**DO THIS**
Scan the data beneath this task and copy each line that includes "wide".

**SOURCE MATERIAL**
┌──

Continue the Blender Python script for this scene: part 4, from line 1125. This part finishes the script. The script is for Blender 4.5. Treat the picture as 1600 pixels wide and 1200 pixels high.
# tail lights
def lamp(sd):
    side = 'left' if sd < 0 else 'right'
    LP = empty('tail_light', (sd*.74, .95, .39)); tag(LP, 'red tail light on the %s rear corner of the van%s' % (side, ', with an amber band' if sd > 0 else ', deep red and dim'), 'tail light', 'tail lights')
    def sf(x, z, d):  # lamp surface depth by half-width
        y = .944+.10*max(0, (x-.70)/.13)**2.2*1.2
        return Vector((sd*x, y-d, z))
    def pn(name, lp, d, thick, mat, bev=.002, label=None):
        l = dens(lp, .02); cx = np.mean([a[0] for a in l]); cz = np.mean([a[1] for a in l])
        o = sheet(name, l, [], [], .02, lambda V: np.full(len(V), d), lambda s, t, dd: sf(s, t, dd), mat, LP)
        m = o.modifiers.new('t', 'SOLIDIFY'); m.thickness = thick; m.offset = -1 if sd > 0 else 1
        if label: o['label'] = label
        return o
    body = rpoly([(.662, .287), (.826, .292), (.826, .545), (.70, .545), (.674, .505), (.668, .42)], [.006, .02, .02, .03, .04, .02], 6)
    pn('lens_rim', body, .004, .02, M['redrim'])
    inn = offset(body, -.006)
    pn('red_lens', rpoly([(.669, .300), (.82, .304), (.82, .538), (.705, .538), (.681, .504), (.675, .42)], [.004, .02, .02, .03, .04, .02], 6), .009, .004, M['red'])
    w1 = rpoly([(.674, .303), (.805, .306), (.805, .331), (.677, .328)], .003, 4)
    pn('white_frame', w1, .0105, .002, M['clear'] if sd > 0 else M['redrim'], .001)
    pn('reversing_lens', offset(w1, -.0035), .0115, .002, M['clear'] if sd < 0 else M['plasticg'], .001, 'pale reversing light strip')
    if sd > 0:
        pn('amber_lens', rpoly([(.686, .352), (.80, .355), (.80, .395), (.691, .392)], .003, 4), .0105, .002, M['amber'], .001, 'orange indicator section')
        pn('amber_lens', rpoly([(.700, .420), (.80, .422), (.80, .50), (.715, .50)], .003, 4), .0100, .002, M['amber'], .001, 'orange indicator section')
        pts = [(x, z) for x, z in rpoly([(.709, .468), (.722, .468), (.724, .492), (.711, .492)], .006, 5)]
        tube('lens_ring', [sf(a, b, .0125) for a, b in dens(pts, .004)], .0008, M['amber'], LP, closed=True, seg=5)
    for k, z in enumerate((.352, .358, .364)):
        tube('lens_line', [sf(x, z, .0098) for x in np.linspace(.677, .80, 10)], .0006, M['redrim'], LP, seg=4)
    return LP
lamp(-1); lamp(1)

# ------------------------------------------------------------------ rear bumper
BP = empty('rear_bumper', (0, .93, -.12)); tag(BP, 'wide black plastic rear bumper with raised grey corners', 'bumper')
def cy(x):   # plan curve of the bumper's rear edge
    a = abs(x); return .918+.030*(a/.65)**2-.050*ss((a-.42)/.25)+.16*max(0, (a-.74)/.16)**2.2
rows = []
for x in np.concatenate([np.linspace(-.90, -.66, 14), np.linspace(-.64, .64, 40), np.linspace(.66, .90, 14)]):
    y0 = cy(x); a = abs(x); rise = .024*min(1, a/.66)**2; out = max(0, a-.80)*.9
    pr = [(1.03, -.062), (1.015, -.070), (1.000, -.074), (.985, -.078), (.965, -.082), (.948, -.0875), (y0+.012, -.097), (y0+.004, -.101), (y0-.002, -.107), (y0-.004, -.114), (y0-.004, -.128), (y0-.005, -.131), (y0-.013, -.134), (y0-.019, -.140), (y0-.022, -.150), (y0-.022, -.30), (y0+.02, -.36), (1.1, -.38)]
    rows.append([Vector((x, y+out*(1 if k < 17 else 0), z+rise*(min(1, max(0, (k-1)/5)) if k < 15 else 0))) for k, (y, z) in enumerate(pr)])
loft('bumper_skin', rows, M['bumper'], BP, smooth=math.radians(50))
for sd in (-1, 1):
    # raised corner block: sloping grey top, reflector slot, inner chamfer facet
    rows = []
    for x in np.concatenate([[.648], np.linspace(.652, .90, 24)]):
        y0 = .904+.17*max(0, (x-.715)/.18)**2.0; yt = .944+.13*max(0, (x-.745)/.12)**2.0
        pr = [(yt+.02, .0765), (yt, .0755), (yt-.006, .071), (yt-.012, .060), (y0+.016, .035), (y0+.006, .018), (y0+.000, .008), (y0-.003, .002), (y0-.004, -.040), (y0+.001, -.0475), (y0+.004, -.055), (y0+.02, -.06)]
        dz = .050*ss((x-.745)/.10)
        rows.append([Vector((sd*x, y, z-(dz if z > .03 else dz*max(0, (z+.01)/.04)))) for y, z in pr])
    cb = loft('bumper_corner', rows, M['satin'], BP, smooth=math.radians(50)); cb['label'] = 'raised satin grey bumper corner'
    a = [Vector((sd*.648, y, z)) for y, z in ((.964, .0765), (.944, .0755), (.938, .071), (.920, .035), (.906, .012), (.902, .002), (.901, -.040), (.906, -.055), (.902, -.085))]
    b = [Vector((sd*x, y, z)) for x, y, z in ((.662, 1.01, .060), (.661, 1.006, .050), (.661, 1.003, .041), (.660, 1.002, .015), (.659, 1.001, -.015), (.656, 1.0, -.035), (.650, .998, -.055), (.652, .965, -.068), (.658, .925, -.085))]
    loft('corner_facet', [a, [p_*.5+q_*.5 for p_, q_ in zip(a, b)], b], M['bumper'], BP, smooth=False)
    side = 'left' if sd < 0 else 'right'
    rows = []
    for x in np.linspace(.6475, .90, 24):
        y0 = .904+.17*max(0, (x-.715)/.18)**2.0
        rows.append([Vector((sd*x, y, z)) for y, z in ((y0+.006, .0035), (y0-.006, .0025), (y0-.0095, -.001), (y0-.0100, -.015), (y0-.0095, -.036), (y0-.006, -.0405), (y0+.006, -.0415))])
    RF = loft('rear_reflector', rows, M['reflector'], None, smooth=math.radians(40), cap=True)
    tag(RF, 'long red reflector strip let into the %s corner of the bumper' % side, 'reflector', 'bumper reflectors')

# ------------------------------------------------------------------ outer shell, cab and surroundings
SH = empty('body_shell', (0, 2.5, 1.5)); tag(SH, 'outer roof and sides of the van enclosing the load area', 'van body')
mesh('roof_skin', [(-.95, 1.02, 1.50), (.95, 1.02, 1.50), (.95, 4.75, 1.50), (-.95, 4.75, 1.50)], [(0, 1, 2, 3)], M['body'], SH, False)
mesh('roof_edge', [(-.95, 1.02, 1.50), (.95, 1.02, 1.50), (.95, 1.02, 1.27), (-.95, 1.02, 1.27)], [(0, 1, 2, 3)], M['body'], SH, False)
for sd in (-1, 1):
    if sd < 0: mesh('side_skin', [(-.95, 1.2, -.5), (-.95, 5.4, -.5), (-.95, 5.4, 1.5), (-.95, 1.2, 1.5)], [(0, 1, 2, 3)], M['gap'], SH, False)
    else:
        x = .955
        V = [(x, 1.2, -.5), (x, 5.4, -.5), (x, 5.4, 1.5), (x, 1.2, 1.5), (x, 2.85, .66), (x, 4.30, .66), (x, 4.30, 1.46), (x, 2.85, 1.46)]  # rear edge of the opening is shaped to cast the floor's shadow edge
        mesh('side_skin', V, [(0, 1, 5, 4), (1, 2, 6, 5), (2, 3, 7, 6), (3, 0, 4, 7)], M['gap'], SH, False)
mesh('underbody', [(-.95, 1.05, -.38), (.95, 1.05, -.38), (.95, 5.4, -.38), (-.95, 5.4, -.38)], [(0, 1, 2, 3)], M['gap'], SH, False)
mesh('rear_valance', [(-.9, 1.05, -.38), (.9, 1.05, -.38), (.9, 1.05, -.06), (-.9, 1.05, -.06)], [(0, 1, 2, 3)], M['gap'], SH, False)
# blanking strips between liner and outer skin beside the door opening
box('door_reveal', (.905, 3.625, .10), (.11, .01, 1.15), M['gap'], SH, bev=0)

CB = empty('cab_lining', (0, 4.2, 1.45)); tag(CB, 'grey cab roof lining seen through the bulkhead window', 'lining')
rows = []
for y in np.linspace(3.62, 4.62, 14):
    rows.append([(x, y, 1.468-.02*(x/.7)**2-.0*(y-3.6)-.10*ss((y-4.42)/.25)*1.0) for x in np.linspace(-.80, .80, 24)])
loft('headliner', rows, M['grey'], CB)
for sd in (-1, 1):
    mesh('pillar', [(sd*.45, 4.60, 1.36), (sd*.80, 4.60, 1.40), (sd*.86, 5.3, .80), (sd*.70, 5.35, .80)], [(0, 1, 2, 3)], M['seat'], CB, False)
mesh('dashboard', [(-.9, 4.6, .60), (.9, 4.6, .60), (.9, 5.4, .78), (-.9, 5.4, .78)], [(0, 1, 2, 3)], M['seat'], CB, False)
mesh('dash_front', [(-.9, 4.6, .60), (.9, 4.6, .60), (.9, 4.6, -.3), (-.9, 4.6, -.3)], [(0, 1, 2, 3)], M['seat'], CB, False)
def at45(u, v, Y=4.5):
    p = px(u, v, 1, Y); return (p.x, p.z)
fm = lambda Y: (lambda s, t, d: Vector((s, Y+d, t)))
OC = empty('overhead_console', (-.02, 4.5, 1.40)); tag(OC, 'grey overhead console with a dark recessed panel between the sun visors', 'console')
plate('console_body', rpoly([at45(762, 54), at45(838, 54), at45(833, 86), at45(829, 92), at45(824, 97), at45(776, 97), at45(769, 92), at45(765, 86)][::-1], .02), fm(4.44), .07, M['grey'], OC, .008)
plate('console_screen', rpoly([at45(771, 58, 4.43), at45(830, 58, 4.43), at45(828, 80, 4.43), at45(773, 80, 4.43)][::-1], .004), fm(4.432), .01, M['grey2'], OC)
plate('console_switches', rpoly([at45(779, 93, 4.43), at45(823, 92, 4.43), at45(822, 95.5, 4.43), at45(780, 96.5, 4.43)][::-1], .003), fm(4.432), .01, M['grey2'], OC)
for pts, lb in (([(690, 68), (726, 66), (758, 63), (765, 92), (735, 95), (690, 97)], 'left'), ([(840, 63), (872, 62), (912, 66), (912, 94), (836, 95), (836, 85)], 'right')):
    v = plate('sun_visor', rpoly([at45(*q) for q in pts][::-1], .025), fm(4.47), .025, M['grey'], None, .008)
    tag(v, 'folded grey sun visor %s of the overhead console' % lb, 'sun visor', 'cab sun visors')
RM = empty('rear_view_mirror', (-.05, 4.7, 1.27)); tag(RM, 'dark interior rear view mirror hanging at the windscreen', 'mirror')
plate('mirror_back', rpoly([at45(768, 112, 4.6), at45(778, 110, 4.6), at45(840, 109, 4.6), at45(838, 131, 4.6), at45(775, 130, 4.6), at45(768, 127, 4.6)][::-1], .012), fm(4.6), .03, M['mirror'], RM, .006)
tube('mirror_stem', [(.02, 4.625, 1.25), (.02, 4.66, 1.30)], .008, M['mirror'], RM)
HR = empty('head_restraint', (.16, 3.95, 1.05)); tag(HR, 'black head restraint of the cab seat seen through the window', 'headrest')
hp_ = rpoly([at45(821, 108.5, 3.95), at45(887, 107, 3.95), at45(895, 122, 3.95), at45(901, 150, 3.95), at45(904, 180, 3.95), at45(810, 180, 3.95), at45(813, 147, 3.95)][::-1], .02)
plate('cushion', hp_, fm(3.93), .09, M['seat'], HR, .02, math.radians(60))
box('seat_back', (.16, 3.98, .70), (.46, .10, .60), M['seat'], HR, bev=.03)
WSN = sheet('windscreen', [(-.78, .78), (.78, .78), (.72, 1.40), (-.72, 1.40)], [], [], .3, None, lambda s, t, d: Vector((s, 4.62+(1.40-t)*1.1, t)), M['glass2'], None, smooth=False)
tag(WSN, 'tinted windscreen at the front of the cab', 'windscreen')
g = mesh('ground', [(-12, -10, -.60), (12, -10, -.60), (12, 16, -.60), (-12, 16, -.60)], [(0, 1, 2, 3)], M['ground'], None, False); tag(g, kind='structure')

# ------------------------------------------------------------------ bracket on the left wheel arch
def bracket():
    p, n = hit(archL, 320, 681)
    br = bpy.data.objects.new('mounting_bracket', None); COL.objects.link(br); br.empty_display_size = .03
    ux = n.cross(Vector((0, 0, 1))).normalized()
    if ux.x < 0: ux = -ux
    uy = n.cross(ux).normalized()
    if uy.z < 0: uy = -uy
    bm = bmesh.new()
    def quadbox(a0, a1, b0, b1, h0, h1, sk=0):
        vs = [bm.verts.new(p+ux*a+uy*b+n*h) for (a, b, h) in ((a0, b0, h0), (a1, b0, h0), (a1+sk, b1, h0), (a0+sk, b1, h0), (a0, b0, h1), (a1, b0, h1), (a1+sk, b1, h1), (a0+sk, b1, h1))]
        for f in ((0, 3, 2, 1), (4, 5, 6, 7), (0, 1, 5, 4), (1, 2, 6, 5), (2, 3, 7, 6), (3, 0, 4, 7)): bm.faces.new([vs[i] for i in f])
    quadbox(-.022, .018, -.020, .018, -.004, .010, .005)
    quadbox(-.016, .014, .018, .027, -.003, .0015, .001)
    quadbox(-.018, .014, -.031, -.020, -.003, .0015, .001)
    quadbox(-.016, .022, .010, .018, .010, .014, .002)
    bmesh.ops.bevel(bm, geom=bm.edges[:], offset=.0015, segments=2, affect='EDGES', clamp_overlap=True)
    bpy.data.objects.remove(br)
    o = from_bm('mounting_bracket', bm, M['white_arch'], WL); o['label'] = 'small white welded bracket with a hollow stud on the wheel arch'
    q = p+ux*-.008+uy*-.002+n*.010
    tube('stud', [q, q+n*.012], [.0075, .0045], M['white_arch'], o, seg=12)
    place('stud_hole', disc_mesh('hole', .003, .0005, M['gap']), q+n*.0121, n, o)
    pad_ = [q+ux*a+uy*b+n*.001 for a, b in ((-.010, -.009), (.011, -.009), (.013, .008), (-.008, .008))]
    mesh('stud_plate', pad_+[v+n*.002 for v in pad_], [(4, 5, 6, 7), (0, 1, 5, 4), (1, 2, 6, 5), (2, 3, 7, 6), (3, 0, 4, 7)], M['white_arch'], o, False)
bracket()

└──

**ANSWER**
Continue the Blender Python script for this scene: part 4, from line 1125. This part finishes the script. The script is for Blender 4.5. Treat the picture as 1600 pixels wide and 1200 pixels high.
BP = empty('rear_bumper', (0, .93, -.12)); tag(BP, 'wide black plastic rear bumper with raised grey corners', 'bumper')